Dennoch haben Touristiker und Politik sich lange gesträubt, die Klimakrise als Problem anzuerkennen. Auch jetzt noch beschwichtigt Kitzbühels Bürgermeister Klaus Winkler (ÖVP): "Wir haben oft grüne Weihnachten gehabt, wo wir im kurzen Leiberl draußen waren. Das ist bei uns nichts Besonderes." Er rechnet damit, dass der Tourismus noch für Jahrzehnte Kitzbühels Hauptwirtschaftsmotor bleiben wird.

Seilbahnchef Anton Bodner relativiert Prognosen wie jene von Robert Steiger ebenfalls: "Auch wir erheben Daten, diese beschränken sich aber eher aufs Regionale. Und die sehen nicht so extrem aus." Bodner geht davon aus, "dass Skifahren in Kitzbühel noch sehr lange möglich sein wird".

Langsames Umdenken

Trotzdem hat es in der sogenannten Gamsstadt ein Umdenken gegeben. 2019 machte das Skigebiet international Schlagzeilen mit seinem "weißen Band". Bereits im Oktober zog sich eine präparierte Skipiste durch die fast noch spätsommerliche Bergkulisse.
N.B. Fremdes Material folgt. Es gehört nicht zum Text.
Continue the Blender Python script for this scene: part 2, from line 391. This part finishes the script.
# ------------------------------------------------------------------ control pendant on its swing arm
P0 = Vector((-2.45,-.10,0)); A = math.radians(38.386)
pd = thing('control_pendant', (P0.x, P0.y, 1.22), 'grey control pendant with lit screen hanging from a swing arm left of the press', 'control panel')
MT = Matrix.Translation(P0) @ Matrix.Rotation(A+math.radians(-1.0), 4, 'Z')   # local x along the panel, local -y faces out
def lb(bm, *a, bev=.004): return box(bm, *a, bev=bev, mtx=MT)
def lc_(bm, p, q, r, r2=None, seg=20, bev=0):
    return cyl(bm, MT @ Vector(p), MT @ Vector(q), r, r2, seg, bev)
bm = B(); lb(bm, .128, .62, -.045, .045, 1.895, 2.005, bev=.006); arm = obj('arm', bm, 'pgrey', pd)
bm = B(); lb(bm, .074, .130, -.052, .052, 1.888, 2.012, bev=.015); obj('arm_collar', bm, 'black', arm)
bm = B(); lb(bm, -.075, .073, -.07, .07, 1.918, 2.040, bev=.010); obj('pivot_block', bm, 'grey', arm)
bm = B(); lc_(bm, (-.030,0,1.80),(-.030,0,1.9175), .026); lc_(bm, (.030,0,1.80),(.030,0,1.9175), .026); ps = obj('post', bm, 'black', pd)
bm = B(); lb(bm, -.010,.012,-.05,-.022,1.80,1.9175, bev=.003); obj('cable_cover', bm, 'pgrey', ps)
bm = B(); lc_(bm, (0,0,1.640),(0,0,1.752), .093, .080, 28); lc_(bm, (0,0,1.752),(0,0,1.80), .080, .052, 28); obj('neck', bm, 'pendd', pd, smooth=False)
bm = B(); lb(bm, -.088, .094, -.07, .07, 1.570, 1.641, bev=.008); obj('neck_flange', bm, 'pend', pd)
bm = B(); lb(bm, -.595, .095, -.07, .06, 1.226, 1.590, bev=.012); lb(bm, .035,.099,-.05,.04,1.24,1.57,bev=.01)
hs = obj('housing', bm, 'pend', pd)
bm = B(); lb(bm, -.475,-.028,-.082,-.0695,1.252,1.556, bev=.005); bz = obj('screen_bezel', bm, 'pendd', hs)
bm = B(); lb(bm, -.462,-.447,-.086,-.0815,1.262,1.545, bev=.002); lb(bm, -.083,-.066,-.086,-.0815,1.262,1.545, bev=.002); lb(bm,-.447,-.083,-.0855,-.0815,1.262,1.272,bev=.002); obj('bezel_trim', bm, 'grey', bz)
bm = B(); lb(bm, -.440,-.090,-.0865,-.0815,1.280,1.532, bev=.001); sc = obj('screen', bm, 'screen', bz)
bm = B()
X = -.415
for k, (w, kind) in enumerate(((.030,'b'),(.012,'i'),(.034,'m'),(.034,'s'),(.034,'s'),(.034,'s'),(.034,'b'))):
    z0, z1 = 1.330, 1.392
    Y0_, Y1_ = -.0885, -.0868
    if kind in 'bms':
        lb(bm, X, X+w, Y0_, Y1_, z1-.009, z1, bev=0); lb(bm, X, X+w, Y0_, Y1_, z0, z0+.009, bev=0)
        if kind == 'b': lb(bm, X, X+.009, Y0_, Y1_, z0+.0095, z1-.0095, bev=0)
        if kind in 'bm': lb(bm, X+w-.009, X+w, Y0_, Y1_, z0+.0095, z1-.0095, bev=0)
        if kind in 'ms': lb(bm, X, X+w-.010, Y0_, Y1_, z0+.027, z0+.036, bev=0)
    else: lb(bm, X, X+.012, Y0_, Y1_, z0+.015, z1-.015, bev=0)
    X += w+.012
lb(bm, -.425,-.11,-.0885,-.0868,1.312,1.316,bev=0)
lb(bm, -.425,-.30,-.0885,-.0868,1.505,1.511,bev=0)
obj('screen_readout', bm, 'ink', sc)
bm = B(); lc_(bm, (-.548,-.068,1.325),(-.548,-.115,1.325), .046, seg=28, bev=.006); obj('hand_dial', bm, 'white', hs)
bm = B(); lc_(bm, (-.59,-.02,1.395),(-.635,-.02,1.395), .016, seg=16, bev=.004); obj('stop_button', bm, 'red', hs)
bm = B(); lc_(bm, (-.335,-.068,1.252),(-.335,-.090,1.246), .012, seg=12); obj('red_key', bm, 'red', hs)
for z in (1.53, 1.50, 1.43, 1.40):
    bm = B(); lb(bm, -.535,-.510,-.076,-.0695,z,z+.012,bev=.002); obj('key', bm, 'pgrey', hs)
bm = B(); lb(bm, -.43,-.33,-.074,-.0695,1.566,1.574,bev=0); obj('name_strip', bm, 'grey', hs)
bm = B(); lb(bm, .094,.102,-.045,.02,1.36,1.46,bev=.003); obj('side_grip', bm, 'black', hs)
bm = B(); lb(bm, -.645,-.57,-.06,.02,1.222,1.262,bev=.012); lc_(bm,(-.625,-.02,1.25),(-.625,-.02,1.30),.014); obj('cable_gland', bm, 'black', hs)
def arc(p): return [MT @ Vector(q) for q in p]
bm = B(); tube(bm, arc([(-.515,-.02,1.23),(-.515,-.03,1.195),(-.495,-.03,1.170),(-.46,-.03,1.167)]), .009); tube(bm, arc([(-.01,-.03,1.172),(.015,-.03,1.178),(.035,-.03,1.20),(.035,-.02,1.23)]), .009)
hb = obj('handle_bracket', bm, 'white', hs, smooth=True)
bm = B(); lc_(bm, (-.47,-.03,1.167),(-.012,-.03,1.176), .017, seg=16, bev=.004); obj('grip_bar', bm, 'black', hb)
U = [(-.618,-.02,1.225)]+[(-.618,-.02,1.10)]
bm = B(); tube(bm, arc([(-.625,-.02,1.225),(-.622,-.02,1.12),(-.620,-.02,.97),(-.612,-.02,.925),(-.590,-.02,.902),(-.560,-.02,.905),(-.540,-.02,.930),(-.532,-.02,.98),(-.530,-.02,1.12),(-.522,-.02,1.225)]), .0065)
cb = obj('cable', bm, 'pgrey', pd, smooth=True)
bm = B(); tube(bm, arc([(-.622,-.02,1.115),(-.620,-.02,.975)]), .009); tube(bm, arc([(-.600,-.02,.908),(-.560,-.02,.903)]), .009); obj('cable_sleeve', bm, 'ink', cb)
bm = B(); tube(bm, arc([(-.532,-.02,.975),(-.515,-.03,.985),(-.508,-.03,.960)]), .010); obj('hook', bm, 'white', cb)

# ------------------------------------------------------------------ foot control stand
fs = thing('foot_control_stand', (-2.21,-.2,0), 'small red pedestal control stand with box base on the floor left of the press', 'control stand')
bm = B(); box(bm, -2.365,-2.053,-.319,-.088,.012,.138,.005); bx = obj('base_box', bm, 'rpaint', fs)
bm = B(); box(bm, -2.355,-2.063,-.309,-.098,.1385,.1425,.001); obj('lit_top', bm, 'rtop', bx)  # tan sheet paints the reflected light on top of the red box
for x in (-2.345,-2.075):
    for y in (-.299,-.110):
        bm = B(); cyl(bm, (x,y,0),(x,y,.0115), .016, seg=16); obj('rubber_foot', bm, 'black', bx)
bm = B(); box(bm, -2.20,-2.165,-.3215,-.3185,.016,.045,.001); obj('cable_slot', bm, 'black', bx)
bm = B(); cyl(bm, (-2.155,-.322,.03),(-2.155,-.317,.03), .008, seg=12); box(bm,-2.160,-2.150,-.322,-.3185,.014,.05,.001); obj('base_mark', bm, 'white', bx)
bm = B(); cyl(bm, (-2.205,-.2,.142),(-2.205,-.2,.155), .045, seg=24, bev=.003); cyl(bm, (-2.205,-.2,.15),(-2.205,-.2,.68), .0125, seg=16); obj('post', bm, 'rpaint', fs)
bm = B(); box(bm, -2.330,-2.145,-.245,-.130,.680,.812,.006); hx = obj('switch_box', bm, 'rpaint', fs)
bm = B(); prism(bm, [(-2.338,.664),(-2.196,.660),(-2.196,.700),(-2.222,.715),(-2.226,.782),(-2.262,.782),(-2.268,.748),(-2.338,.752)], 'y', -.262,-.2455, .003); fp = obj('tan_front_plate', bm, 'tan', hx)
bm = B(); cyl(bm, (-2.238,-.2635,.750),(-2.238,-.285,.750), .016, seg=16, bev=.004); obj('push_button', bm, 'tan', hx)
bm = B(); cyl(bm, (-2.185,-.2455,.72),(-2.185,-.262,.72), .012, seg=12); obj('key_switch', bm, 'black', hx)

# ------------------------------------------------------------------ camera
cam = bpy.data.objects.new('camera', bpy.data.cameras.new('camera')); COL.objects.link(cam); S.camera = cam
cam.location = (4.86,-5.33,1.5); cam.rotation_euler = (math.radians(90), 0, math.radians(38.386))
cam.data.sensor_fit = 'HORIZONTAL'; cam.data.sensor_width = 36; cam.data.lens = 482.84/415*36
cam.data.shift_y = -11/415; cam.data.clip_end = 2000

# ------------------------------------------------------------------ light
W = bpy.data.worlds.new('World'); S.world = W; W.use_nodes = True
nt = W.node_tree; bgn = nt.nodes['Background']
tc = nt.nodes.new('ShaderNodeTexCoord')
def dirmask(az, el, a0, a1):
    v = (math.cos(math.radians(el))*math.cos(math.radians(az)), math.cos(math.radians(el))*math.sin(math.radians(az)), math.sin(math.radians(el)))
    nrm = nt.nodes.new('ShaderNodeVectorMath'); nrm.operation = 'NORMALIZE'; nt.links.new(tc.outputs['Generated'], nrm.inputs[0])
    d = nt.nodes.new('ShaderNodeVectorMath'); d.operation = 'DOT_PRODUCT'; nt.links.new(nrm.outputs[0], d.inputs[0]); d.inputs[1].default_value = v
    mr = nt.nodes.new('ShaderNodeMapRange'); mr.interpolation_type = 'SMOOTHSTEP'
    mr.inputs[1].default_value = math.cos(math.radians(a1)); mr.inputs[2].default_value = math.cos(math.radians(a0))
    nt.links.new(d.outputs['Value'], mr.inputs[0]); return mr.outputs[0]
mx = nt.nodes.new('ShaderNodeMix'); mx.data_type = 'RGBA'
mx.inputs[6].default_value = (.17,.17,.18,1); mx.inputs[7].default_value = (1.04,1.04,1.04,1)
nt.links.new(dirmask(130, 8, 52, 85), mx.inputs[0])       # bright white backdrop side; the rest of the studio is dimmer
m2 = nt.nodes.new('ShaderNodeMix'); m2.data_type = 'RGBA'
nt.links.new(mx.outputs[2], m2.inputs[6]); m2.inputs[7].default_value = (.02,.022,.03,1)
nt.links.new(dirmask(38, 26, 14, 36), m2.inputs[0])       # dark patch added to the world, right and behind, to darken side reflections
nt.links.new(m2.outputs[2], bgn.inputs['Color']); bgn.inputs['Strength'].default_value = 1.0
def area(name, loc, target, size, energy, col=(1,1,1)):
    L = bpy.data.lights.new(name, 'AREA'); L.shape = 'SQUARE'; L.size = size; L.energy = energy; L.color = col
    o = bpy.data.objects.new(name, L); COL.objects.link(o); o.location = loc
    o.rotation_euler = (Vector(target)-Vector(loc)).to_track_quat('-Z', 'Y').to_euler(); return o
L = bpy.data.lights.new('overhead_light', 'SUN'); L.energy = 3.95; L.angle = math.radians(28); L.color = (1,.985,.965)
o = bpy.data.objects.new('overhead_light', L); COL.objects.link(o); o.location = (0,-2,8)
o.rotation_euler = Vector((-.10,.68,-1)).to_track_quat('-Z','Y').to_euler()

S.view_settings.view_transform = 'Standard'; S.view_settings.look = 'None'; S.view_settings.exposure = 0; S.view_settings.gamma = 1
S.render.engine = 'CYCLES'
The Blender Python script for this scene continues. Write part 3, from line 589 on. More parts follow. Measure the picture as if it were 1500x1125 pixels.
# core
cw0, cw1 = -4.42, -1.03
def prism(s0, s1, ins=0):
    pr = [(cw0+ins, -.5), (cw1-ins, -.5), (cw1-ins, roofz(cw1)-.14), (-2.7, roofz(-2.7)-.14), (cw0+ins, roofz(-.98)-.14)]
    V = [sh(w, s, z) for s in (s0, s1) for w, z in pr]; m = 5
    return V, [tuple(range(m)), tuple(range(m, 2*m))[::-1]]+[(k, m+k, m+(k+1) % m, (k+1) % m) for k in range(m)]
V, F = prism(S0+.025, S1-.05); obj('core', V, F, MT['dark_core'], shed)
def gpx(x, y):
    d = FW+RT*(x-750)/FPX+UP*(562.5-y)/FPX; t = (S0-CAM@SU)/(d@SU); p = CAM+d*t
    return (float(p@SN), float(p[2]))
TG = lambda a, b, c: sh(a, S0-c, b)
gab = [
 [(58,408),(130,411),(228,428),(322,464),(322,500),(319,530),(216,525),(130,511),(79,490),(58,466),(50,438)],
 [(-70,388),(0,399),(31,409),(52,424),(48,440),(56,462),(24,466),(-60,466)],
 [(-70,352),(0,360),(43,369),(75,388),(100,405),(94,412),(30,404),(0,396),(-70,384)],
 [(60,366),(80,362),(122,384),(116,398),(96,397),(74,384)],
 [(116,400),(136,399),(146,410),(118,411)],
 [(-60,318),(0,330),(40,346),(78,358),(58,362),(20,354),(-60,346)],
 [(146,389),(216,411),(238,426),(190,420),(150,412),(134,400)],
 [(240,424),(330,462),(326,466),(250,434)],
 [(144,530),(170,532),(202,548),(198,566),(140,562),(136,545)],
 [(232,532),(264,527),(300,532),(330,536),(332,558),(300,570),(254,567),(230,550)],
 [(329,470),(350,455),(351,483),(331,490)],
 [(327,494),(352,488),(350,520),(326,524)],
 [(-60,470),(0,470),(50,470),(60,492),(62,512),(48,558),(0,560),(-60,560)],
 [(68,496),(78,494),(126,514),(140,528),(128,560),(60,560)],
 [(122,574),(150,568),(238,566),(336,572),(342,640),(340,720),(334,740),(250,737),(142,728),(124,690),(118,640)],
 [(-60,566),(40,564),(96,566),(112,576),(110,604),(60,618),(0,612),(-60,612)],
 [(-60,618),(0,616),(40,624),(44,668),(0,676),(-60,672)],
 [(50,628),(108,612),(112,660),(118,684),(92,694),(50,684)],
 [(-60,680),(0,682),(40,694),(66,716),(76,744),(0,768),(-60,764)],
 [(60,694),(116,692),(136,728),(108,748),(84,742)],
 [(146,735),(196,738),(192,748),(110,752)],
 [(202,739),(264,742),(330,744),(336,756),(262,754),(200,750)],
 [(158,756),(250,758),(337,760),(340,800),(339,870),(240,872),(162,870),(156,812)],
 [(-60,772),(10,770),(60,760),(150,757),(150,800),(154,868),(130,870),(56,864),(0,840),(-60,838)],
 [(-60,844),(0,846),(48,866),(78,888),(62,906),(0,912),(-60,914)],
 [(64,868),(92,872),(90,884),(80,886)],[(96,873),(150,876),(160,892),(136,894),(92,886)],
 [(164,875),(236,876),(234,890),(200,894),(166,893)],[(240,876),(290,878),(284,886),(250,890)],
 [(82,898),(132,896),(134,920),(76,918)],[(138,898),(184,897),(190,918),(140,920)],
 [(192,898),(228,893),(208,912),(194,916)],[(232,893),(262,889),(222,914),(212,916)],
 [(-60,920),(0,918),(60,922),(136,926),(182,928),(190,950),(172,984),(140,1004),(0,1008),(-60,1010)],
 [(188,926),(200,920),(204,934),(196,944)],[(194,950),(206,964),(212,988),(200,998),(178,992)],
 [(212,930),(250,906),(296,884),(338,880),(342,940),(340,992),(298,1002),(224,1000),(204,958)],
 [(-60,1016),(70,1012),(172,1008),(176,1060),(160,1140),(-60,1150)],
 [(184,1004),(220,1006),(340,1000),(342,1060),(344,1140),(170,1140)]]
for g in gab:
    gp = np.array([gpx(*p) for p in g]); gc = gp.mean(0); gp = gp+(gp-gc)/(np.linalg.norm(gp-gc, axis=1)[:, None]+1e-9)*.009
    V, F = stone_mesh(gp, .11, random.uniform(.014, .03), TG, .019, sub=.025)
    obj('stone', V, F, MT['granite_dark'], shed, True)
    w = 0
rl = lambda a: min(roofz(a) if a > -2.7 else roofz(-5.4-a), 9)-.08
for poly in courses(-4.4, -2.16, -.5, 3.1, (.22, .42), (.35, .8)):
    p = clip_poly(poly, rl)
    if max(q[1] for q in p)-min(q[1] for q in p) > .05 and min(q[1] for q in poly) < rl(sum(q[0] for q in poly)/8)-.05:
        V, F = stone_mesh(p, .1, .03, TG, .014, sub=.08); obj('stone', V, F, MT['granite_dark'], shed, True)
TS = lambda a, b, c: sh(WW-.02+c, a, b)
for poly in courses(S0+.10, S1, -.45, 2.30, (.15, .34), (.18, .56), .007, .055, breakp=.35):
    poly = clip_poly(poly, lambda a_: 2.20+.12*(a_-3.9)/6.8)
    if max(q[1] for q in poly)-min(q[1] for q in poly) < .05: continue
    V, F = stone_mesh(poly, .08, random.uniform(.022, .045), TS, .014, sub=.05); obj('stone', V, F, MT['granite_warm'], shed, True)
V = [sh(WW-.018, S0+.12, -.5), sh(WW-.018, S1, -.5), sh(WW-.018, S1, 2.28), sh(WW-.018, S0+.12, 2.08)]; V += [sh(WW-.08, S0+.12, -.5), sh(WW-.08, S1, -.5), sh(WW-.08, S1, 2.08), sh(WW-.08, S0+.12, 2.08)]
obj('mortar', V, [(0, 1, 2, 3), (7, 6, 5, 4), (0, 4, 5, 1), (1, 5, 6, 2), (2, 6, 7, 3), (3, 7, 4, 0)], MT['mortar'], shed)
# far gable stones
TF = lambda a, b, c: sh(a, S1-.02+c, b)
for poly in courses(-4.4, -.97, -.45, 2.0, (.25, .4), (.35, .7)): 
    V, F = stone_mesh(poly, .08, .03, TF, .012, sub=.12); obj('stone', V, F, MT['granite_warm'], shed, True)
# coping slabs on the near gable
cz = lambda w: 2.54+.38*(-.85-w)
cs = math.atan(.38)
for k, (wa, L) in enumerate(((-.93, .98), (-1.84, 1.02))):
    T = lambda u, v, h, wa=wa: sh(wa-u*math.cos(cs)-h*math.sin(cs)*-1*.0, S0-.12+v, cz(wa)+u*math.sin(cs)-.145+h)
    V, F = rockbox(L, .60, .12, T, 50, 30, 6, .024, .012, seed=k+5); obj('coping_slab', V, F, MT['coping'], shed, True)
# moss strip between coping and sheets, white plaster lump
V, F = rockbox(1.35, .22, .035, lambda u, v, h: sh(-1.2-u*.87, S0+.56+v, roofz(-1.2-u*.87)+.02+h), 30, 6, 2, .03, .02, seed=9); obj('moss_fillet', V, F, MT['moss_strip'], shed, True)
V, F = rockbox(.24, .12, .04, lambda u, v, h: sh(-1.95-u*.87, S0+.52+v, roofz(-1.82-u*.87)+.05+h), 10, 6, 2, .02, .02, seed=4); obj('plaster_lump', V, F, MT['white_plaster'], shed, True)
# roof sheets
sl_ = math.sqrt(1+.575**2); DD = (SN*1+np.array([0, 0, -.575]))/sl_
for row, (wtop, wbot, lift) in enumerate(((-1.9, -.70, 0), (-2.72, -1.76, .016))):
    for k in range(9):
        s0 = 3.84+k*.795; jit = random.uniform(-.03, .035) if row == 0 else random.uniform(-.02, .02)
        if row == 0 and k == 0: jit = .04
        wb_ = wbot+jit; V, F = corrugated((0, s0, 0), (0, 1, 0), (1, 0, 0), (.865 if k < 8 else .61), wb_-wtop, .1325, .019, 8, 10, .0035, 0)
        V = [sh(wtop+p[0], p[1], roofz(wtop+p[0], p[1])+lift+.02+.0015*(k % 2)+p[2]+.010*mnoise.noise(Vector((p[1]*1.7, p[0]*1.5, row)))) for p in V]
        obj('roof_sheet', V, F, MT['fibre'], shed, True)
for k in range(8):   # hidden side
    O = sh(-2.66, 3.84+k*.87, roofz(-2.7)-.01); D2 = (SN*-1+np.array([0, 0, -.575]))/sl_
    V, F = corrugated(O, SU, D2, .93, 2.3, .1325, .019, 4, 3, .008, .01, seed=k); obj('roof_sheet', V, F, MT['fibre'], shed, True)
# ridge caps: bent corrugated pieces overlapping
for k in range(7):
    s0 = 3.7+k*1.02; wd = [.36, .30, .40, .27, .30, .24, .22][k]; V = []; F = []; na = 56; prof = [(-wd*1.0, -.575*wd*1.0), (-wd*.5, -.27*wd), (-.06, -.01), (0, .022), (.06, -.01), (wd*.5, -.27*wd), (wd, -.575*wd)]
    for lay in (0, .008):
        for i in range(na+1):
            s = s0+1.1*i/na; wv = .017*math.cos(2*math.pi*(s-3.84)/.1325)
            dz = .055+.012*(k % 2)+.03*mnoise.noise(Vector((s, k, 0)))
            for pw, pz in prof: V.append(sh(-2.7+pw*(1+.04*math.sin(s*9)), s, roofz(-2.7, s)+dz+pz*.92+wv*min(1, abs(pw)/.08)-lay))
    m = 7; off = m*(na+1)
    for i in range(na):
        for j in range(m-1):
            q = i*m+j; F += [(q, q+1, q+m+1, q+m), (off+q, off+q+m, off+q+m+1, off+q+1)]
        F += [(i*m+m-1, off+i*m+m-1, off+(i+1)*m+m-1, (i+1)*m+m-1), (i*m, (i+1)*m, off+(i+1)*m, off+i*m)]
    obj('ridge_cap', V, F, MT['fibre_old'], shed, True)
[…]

Es hagelte Kritik ob der Wirkung solcher Aktionen vor dem Hintergrund der Erderwärmung. Bilder wie diese will Bodner nicht mehr liefern, auch "weil es eine Sensibilisierung bei den Gästen gegeben hat". Von den lange Zeit beworbenen 200 Skitagen im Jahr, die Kitzbühel zu bieten habe, gehen die Touristiker nun ebenfalls weg. "Für mich ist klar: Ohne meteorologischen Winter wird es keinen Skitourismus, wie wir ihn kennen, geben", sagt Bodner.

Die Sommersaison wird deshalb für Orte wie Kitzbühel wirtschaftlich immer wichtiger. Das erkennen auch die Hoteliers nach und nach. Lukas Scheiber ist Geschäftsführer im Bruggerhof, einem zertifizierten Bio-Hotel. Tourismus ja, aber nachhaltig, lautet sein Motto. Scheiber geht davon aus, dass das Skifahren nach und nach an Bedeutung verlieren wird. "Sehr viele unserer Gäste kommen aus Deutschland. Wenn wir uns vor Augen führen, dass dort nicht einmal mehr jeder Fünfte Ski fährt, allerdings 90 Prozent Rad fahren, wird klar, wohin die Reise geht." Diese Entwicklung wurde mitunter zu spät erkannt. Das zeigt sich allein an der Statistik der Bergbahn Kitzbühel: Von 1,8 Millionen beförderten Gästen entfallen nur 300.000 auf die Sommermonate.


Skitourismus als Auslaufmodell: Das prophezeien die Tourismusexperten Oliver Fritz (siehe Bild) und Anna Burton vom Wirtschaftsforschungsinstitut.
Foto: WIFO

Anna Burton und Oliver Fritz vom Wirtschaftsforschungsinstitut Wifo kritisieren zudem, dass eine Einstellung auf den Klimawandel im Wintertourismus nicht ausreiche. "Ohne Klimaschutz und nachhaltige Konzepte hat der alpine Wintertourismus in Österreich keine Zukunft", kritisierten die beiden in einem STANDARD-Gastkommentar. Und hier gibt es vor allem abseits der Skipiste Verbesserungspotenzial. "Die An- und Abreise der Gäste und die Mobilität am Urlaubsort sind für mehr als 90 Prozent des CO2-Fußabdrucks des österreichischen Tourismus verantwortlich."

In diesem Punkt ist Kitzbühel tatsächlich Vorreiter: Der Bahnhof Hahnenkamm ist nur wenige Meter von der Skipiste entfernt, es gibt ein kostenloses Skibussystem. Trotzdem: Burton und Fritz gehen davon aus, dass der Skitourismus, wie wir ihn kennen, ein Auslaufmodell ist. In Kitzbühel scheint das noch immer nicht ganz durchgedrungen zu sein. Weil der Reichtum hier auf Schnee gebaut ist.